> [Your task]
Scan the lines and state how many carry "script". Leave out everything but the number.

[START Records]

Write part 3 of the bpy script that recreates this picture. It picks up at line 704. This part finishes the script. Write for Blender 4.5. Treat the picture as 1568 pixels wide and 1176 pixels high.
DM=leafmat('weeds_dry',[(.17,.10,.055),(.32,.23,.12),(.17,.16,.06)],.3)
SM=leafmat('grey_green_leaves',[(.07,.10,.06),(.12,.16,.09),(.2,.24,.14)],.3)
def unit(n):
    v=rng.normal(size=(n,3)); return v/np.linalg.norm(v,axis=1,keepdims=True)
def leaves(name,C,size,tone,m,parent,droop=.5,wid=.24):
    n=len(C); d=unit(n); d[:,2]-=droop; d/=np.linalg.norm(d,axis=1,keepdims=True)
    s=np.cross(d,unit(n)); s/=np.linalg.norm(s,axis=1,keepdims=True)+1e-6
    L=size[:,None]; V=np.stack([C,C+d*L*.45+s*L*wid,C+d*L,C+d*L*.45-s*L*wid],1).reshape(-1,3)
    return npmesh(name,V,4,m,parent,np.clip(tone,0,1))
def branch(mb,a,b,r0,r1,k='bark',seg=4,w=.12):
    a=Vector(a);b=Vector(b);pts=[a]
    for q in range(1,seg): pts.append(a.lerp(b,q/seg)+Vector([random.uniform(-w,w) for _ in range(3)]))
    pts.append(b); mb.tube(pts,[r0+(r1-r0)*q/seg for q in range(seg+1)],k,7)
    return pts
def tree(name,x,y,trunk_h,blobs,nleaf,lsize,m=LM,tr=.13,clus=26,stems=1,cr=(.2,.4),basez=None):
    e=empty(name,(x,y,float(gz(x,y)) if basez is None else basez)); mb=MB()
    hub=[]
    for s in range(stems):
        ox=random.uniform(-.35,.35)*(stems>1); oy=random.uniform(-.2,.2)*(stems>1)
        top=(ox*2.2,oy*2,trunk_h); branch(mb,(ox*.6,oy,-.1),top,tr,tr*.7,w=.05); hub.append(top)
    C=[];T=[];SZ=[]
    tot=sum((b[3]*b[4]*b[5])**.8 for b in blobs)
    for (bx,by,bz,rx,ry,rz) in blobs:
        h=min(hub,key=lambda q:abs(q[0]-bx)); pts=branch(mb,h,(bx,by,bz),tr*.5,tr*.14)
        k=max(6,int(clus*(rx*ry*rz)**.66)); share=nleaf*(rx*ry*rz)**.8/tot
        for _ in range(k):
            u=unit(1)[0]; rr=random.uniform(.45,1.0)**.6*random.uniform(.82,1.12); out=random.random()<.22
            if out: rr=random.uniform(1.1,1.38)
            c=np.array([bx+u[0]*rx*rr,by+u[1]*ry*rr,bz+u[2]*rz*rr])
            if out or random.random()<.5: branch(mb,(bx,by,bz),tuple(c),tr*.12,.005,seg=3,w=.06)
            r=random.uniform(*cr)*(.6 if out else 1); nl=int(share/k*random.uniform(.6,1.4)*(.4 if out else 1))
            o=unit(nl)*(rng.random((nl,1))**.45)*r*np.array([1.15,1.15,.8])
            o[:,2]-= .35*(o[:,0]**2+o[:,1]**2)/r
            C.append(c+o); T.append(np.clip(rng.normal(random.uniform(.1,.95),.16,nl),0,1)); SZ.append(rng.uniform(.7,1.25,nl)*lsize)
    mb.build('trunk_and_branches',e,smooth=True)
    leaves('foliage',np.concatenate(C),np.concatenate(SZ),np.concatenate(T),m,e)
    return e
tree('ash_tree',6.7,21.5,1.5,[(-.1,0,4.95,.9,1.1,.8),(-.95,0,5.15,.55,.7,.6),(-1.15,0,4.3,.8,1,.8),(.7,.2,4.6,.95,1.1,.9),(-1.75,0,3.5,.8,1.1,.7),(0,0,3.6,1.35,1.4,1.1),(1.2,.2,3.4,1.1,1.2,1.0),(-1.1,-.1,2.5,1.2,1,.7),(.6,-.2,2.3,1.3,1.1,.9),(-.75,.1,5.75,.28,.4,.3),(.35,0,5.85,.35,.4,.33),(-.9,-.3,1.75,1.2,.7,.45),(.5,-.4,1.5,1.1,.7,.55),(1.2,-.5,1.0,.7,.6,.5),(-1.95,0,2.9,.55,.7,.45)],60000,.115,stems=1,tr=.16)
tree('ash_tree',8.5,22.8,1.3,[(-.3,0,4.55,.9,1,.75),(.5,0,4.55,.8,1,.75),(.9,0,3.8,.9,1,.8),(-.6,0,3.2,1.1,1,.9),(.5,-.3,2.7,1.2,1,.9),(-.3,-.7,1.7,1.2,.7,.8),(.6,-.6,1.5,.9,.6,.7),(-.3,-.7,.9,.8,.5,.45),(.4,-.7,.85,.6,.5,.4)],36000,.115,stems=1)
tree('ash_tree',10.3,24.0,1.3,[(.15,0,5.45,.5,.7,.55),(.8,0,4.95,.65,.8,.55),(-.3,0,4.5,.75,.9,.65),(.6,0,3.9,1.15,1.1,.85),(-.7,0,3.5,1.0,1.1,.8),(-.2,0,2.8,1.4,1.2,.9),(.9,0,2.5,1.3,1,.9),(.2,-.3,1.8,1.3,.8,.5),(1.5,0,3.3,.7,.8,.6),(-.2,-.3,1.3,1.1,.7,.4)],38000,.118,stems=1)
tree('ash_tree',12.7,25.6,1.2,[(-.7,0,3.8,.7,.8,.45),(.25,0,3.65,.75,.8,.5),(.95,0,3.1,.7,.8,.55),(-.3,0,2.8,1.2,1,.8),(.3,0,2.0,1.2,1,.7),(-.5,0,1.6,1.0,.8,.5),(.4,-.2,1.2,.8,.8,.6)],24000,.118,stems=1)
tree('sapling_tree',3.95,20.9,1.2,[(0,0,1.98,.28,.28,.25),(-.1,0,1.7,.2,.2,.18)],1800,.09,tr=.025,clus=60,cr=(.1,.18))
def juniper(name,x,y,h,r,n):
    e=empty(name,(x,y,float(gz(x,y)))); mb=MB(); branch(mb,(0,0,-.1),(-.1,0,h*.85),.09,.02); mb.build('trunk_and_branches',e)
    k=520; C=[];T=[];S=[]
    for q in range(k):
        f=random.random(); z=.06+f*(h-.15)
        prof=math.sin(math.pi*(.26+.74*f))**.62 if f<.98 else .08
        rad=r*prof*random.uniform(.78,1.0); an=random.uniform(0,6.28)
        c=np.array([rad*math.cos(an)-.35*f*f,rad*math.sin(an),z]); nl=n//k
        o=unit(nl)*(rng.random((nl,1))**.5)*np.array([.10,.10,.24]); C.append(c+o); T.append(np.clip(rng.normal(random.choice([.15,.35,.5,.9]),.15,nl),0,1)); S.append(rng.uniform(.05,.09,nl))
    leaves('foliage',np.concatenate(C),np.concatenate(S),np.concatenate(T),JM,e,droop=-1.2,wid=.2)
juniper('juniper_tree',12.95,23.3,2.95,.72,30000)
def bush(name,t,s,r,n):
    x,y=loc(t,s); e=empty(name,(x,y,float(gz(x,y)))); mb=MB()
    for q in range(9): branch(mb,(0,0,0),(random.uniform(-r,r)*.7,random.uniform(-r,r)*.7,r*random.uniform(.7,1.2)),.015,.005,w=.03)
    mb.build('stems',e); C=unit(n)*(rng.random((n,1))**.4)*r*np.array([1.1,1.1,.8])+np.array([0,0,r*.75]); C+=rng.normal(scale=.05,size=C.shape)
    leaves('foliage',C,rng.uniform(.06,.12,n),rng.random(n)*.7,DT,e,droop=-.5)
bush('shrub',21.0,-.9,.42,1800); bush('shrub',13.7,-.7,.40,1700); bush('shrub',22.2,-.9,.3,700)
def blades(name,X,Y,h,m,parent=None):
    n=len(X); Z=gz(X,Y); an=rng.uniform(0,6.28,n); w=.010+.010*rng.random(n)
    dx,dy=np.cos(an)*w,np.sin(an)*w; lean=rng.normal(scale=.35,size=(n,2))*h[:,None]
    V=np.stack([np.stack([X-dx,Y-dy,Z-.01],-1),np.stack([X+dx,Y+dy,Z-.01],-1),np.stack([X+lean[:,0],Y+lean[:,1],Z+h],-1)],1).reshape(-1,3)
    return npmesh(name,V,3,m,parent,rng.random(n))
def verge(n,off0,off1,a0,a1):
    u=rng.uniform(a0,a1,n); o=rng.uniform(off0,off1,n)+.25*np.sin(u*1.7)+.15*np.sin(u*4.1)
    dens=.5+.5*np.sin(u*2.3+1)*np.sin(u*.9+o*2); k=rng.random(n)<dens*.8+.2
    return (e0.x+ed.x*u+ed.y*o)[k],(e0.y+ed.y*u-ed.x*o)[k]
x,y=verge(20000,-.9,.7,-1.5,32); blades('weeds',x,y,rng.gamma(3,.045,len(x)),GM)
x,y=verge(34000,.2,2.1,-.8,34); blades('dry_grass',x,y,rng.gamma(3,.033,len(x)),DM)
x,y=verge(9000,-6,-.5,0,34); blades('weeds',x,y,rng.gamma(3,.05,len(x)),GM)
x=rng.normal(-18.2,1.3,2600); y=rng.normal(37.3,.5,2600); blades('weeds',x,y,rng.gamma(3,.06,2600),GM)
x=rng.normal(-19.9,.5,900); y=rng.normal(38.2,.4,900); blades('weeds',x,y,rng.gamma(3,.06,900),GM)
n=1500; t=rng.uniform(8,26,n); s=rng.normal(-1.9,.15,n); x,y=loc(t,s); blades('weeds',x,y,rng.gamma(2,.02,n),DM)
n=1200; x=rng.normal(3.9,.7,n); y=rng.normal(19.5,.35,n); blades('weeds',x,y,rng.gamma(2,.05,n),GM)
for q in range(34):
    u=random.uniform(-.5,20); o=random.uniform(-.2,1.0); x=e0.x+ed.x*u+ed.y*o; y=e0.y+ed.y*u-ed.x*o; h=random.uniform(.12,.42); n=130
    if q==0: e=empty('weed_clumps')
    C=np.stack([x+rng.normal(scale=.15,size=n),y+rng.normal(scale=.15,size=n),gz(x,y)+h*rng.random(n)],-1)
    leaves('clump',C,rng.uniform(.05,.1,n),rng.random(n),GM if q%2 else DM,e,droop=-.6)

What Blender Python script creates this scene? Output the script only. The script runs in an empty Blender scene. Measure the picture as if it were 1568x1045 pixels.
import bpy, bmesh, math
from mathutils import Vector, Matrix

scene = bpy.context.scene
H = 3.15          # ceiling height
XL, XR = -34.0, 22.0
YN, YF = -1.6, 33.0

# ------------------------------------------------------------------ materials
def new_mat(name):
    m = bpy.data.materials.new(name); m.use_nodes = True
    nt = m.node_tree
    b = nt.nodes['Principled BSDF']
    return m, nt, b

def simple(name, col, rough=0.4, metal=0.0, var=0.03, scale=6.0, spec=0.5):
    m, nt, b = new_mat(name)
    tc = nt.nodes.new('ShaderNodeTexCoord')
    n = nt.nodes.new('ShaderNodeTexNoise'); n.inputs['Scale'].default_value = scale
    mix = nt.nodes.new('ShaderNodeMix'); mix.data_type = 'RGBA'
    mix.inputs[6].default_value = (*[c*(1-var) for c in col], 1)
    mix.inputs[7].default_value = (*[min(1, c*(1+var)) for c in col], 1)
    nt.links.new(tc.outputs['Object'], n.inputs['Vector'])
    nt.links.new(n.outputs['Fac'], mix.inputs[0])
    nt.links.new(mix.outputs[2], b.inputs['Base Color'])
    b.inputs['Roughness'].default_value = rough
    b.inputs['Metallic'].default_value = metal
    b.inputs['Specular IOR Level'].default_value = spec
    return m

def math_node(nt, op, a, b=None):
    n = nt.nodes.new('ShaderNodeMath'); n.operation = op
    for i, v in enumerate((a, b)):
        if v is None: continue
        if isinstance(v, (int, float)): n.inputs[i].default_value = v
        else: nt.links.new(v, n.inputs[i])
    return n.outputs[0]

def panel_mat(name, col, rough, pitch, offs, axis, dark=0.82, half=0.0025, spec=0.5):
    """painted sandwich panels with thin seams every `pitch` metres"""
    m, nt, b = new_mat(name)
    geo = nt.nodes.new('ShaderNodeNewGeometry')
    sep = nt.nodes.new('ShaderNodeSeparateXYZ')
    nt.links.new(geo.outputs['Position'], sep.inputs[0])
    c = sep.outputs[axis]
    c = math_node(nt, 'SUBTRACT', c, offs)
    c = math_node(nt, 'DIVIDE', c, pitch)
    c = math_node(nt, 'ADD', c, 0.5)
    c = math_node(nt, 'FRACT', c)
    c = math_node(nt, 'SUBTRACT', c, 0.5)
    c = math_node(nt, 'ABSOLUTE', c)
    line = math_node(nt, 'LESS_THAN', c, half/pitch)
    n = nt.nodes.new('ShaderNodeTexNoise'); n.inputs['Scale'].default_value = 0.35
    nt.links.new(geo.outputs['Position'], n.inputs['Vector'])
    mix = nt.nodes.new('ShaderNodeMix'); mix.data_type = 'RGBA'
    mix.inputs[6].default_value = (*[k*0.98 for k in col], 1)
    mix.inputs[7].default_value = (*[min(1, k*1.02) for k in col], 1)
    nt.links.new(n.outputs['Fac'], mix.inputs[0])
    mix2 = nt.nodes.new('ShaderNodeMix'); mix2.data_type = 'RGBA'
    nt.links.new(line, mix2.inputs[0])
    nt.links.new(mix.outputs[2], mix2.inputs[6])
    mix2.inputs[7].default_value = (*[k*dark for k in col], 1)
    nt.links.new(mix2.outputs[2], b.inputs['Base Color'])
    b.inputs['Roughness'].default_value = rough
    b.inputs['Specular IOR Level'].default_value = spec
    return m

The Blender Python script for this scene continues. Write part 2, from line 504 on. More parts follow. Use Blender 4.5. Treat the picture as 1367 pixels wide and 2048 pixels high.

[END Records]

> [Result of the exercise]
3